TASK TO COMPLETE: Give back exactly the lines from the beginning of the listing below to the line holding "scene.camera = cam", both ends included; the pictures stay out.

START DATA BLOCK

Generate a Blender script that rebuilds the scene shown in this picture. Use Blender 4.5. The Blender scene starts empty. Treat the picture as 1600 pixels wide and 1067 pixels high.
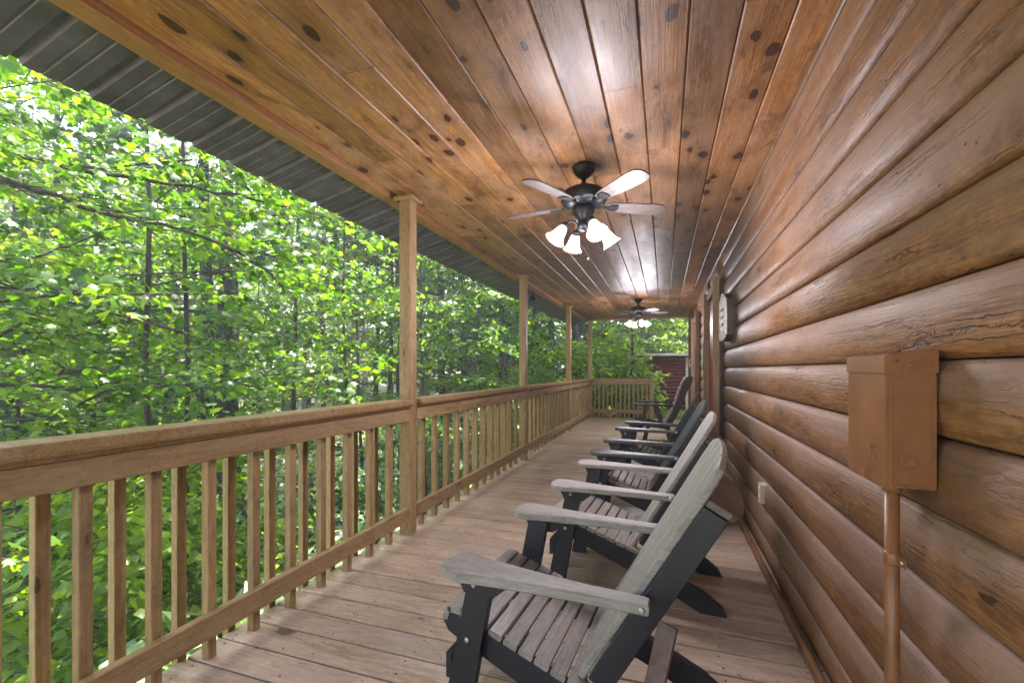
import bpy, math, random
import numpy as np
from mathutils import Vector, Matrix, Euler
R = math.radians
HAZE = 0.005
rnd = random.Random(7)

# ------------------------------------------------------------ camera, sky, sun, exposure
scene = bpy.context.scene
COL = scene.collection
cam_d = bpy.data.cameras.new("camera")
cam = bpy.data.objects.new("camera", cam_d)
COL.objects.link(cam)
CAM_H, CAM_YAW, F_PX = 1.17, R(18.78), 700.0
cam.location = (0, 0, CAM_H)
cam.rotation_euler = (R(90), 0, CAM_YAW)
cam_d.sensor_width = 36.0
cam_d.lens = F_PX / 1600 * 36.0
cam_d.shift_y = 44.5 / 1600
cam_d.clip_start = 0.05
cam_d.clip_end = 600
scene.camera = cam

SUN_EL, SUN_AZ = R(74), R(-38)          # azimuth measured from +Y towards +X
world = bpy.data.worlds.new("World")
scene.world = world
world.use_nodes = True
wn = world.node_tree
for n in list(wn.nodes):
    wn.nodes.remove(n)
sky = wn.nodes.new("ShaderNodeTexSky")
sky.sky_type = 'NISHITA'
sky.sun_disc = False
sky.sun_elevation = SUN_EL
sky.sun_rotation = SUN_AZ
sky.air_density = 1.0
sky.dust_density = 3.0
sky.ozone_density = 1.0
bgn = wn.nodes.new("ShaderNodeBackground")
bgn.inputs['Strength'].default_value = 0.15
wo = wn.nodes.new("ShaderNodeOutputWorld")
wn.links.new(sky.outputs[0], bgn.inputs['Color'])
wn.links.new(bgn.outputs[0], wo.inputs['Surface'])

sun_d = bpy.data.lights.new("sun", 'SUN')
sun_d.energy = 5.0
sun_d.angle = R(0.6)
sun_d.color = (1.0, 0.94, 0.84)
sun = bpy.data.objects.new("sun", sun_d)
COL.objects.link(sun)
sdir = Vector((math.cos(SUN_EL) * math.sin(SUN_AZ), math.cos(SUN_EL) * math.cos(SUN_AZ), math.sin(SUN_EL)))
sun.rotation_euler = sdir.to_track_quat('Z', 'Y').to_euler()
sun.location = (0, 0, 30)

scene.view_settings.view_transform = 'Standard'
scene.view_settings.look = 'None'
scene.view_settings.gamma = 1
scene.view_settings.exposure = 2.72
scene.view_settings.use_curve_mapping = False
scene.render.engine = 'CYCLES'
cy = scene.cycles
cy.use_denoising = True
try:
    cy.denoiser = 'OPENIMAGEDENOISE'
    cy.denoising_prefilter = 'ACCURATE'
except Exception:
    pass
cy.use_adaptive_sampling = True
cy.adaptive_threshold = 0.02
cy.max_bounces = 8
cy.diffuse_bounces = 4
cy.volume_bounces = 0
cy.glossy_bounces = 3
cy.transmission_bounces = 6
cy.transparent_max_bounces = 6
cy.sample_clamp_indirect = 8
cy.caustics_reflective = False
cy.caustics_refractive = False


# ------------------------------------------------------------ helpers: objects
def link(o):
    COL.objects.link(o)
    return o

def empty(name, loc, label=None, cat=None, group=None, kind=None, rz=0):
    o = bpy.data.objects.new(name, None)
    o.empty_display_size = 0.1
    o.location = loc
    o.rotation_euler = (0, 0, rz)
    link(o)
    return tag(o, label, cat, group, kind)

def tag(o, label=None, cat=None, group=None, kind=None):
    if label: o['label'] = label
    if cat: o['category'] = cat
    if group: o['group'] = group
    if kind: o['kind'] = kind
    return o

def put(name, me, mat=None, parent=None, loc=(0, 0, 0), rot=(0, 0, 0), scale=None):
    if mat is not None and not me.materials:
        me.materials.append(mat)
    o = bpy.data.objects.new(name, me)
    o.location = loc
    o.rotation_euler = rot
    if scale: o.scale = scale
    if parent is not None: o.parent = parent
    return link(o)

def copy_tree(o, parent=None):
    c = o.copy()
    COL.objects.link(c)
    c.parent = parent
    for ch in list(o.children):
        copy_tree(ch, c)
    return c

class MB:
    """collects vertices and faces of one mesh"""
    def __init__(s):
        s.v, s.f, s.sm = [], [], []
    def add(s, vs, fs, smooth=False):
        b = len(s.v)
        s.v += [tuple(p) for p in vs]
        for f in fs:
            s.f.append([i + b for i in f]); s.sm.append(smooth)
        return s
    def box(s, a, b, M=None):
        (x0, y0, z0), (x1, y1, z1) = a, b
        vs = [(x0,y0,z0),(x1,y0,z0),(x1,y1,z0),(x0,y1,z0),(x0,y0,z1),(x1,y0,z1),(x1,y1,z1),(x0,y1,z1)]
        if M is not None: vs = [M @ Vector(p) for p in vs]
        return s.add(vs, [(0,3,2,1),(4,5,6,7),(0,1,5,4),(1,2,6,5),(2,3,7,6),(3,0,4,7)])
    def prism(s, sec, L0, L1, axis='X', smooth=False, M=None):
        """section points (a,b) swept along an axis; X: (a,b)->(y,z)  Y: (x,z)  Z: (x,y)"""
        n = len(sec)
        def mk(a, b, l):
            p = {'X': (l, a, b), 'Y': (a, l, b), 'Z': (a, b, l)}[axis]
            return M @ Vector(p) if M is not None else p
        base = len(s.v)
        s.v += [tuple(mk(a, b, L0)) for a, b in sec] + [tuple(mk(a, b, L1)) for a, b in sec]
        for i in range(n):
            j = (i + 1) % n
            s.f.append([base + i, base + j, base + n + j, base + n + i]); s.sm.append(smooth)
        s.f.append([base + i for i in reversed(range(n))]); s.sm.append(False)
        s.f.append([base + n + i for i in range(n)]); s.sm.append(False)
        return s
    def slab(s, outline, z0, z1, bev=0.0, M=None, smooth=False):
        """outline (x,y) counter-clockwise, extruded in z with a chamfered top and bottom"""
        n = len(outline)
        P = [Vector((x, y)) for x, y in outline]
        ins = []
        for i in range(n):
            a, b, c = P[i - 1], P[i], P[(i + 1) % n]
            d1, d2 = (b - a).normalized(), (c - b).normalized()
            nn = Vector((-(d1.y + d2.y), d1.x + d2.x))
            nn = nn.normalized() if nn.length > 1e-6 else Vector((-d1.y, d1.x))
            ins.append(b + nn * bev)
        rings = []
        if bev > 0:
            rings = [(ins, z0), (P, z0 + bev), (P, z1 - bev), (ins, z1)]
        else:
            rings = [(P, z0), (P, z1)]
        base = len(s.v)
        for pts, z in rings:
            for p in pts:
                q = Vector((p.x, p.y, z))
                s.v.append(tuple(M @ q) if M is not None else tuple(q))
        for r in range(len(rings) - 1):
            for i in range(n):
                j = (i + 1) % n
                s.f.append([base + r*n + i, base + r*n + j, base + (r+1)*n + j, base + (r+1)*n + i]); s.sm.append(smooth)
        s.f.append([base + i for i in reversed(range(n))]); s.sm.append(False)
        k = base + (len(rings) - 1) * n
        s.f.append([k + i for i in range(n)]); s.sm.append(False)
        return s
    def lathe(s, prof, n=20, c=(0, 0, 0), M=None, smooth=True, close=True):
        base = len(s.v)
        for r, z in prof:
            for i in range(n):
                a = 2 * math.pi * i / n
                p = Vector((c[0] + r * math.cos(a), c[1] + r * math.sin(a), c[2] + z))
                s.v.append(tuple(M @ p) if M is not None else tuple(p))
        for k in range(len(prof) - 1):
            for i in range(n):
                j = (i + 1) % n
                s.f.append([base + k*n + i, base + k*n + j, base + (k+1)*n + j, base + (k+1)*n + i]); s.sm.append(smooth)
        if close:
            s.f.append([base + i for i in reversed(range(n))]); s.sm.append(False)
            q = base + (len(prof) - 1) * n
            s.f.append([q + i for i in range(n)]); s.sm.append(False)
        return s
    def tube(s, pts, rad, n=6, cap=True):
        pts = [Vector(p) for p in pts]
        base = len(s.v)
        up = Vector((0.31, 0.17, 0.93))
        for k, p in enumerate(pts):
            t = (pts[min(k + 1, len(pts) - 1)] - pts[max(k - 1, 0)]).normalized()
            u = t.cross(up)
            if u.length < 1e-3: u = t.cross(Vector((1, 0, 0)))
            u.normalize(); w = t.cross(u)
            r = rad[k] if hasattr(rad, '__len__') else rad
            for i in range(n):
                a = 2 * math.pi * i / n
                s.v.append(tuple(p + (u * math.cos(a) + w * math.sin(a)) * r))
        for k in range(len(pts) - 1):
            for i in range(n):
                j = (i + 1) % n
                s.f.append([base + k*n + i, base + (k+1)*n + i, base + (k+1)*n + j, base + k*n + j]); s.sm.append(True)
        if cap:
            s.f.append([base + i for i in range(n)]); s.sm.append(False)
            q = base + (len(pts) - 1) * n
            s.f.append([q + i for i in reversed(range(n))]); s.sm.append(False)
        return s
    def mesh(s, name, mat=None):
        me = bpy.data.meshes.new(name)
        me.from_pydata(s.v, [], s.f)
        me.polygons.foreach_set('use_smooth', s.sm)
        me.update()
        if mat: me.materials.append(mat)
        return me
    def build(s, name, mat, parent=None, loc=(0, 0, 0), rot=(0, 0, 0)):
        return put(name, s.mesh(name), mat, parent, loc, rot)

def cham(w, t, c):
    """chamfered rectangle w x t centred on 0"""
    a, b = w / 2, t / 2
    return [(-a + c, -b), (a - c, -b), (a, -b + c), (a, b - c), (a - c, b), (-a + c, b), (-a, b - c), (-a, -b + c)]

_bc = {}
def board_mesh(L, W, T, mat, c=0.003):
    """board along local X from 0 to L, width W in Y, thickness T in Z; shared between alike boards"""
    k = (round(L, 4), round(W, 4), round(T, 4), mat.name, c)
    if k not in _bc:
        _bc[k] = MB().prism(cham(W, T, c), 0, L, 'X').mesh("board", mat)
    return _bc[k]

# rotations that lay a board (length local X, width Y, thickness Z) along a world direction
ALONG_Y_FLAT = (0, 0, R(90))           # length +Y, width X, thickness Z
ALONG_Y_EDGE = (R(90), 0, R(90))       # length +Y, width Z, thickness X
ALONG_X_FLAT = (0, 0, 0)
ALONG_X_EDGE = (R(90), 0, 0)           # length +X, width Z, thickness Y
UPRIGHT = (0, R(-90), 0)               # length +Z


# ------------------------------------------------------------ helpers: materials
class NT:
    def __init__(s, name):
        s.m = bpy.data.materials.new(name)
        s.m.use_nodes = True
        s.t = s.m.node_tree
        for n in list(s.t.nodes): s.t.nodes.remove(n)
        s.out = s.t.nodes.new('ShaderNodeOutputMaterial')
    def n(s, typ, **kw):
        nd = s.t.nodes.new('ShaderNode' + typ)
        for k, v in kw.items():
            if k.startswith('i_'):
                nd.inputs[k[2:].replace('_', ' ')].default_value = v
            else:
                setattr(nd, k, v)
        return nd
    def l(s, a, b): s.t.links.new(a, b)
    def bsdf(s, **kw):
        b = s.n('BsdfPrincipled')
        for k, v in kw.items(): b.inputs[k].default_value = v
        s.l(b.outputs[0], s.out.inputs[0])
        return b
    def math(s, op, a, b=None, clamp=False):
        nd = s.n('Math', operation=op); nd.use_clamp = clamp
        for i, x in enumerate((a, b)):
            if x is None: continue
            if isinstance(x, (int, float)): nd.inputs[i].default_value = x
            else: s.l(x, nd.inputs[i])
        return nd.outputs[0]
    def mix(s, fac, a, b, blend='MIX'):
        nd = s.n('Mix', data_type='RGBA', blend_type=blend)
        nd.clamp_factor = True
        for i, x in ((0, fac), (6, a), (7, b)):
            if isinstance(x, (int, float)): nd.inputs[i].default_value = x
            elif isinstance(x, tuple): nd.inputs[i].default_value = (*x[:3], 1)
            else: s.l(x, nd.inputs[i])
        return nd.outputs[2]
    def ramp(s, x, stops, interp='LINEAR'):
        nd = s.n('ValToRGB')
        cr = nd.color_ramp; cr.interpolation = interp
        while len(cr.elements) < len(stops): cr.elements.new(0.5)
        for e, (p, c) in zip(cr.elements, stops):
            e.position = p
            e.color = (*c[:3], 1) if isinstance(c, tuple) else (c, c, c, 1)
        s.l(x, nd.inputs[0])
        return nd.outputs[0]
    def coords(s, scale, rand=7.0):
        tc = s.n('TexCoord'); oi = s.n('ObjectInfo')
        mul = s.math('MULTIPLY', oi.outputs['Random'], rand)
        cx = s.n('CombineXYZ'); s.l(mul, cx.inputs[0]); s.l(s.math('MULTIPLY', mul, 1.7), cx.inputs[1]); s.l(s.math('MULTIPLY', mul, 0.6), cx.inputs[2])
        va = s.n('VectorMath', operation='ADD'); s.l(tc.outputs['Object'], va.inputs[0]); s.l(cx.outputs[0], va.inputs[1])
        vm = s.n('VectorMath', operation='MULTIPLY'); s.l(va.outputs[0], vm.inputs[0]); vm.inputs[1].default_value = scale
        return vm.outputs[0], va.outputs[0], oi.outputs['Random']
    def scaled(s, vec, scale):
        vm = s.n('VectorMath', operation='MULTIPLY'); s.l(vec, vm.inputs[0]); vm.inputs[1].default_value = scale
        return vm.outputs[0]
    def noise(s, vec, scale=1.0, detail=4, rough=0.6, dist=0.0):
        nd = s.n('TexNoise'); s.l(vec, nd.inputs['Vector'])
        nd.inputs['Scale'].default_value = scale; nd.inputs['Detail'].default_value = detail
        nd.inputs['Roughness'].default_value = rough; nd.inputs['Distortion'].default_value = dist
        return nd.outputs[0]
    def bump(s, h, b, strength=0.3, dist=0.01):
        nd = s.n('Bump'); nd.inputs['Strength'].default_value = strength; nd.inputs['Distance'].default_value = dist
        s.l(h, nd.inputs['Height']); s.l(nd.outputs[0], b.inputs['Normal'])
        return nd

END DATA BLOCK

ANSWER TO THE TASK:
Generate a Blender script that rebuilds the scene shown in this picture. Use Blender 4.5. The Blender scene starts empty. Treat the picture as 1600 pixels wide and 1067 pixels high.
import bpy, math, random
import numpy as np
from mathutils import Vector, Matrix, Euler
R = math.radians
HAZE = 0.005
rnd = random.Random(7)

# ------------------------------------------------------------ camera, sky, sun, exposure
scene = bpy.context.scene
COL = scene.collection
cam_d = bpy.data.cameras.new("camera")
cam = bpy.data.objects.new("camera", cam_d)
COL.objects.link(cam)
CAM_H, CAM_YAW, F_PX = 1.17, R(18.78), 700.0
cam.location = (0, 0, CAM_H)
cam.rotation_euler = (R(90), 0, CAM_YAW)
cam_d.sensor_width = 36.0
cam_d.lens = F_PX / 1600 * 36.0
cam_d.shift_y = 44.5 / 1600
cam_d.clip_start = 0.05
cam_d.clip_end = 600
scene.camera = cam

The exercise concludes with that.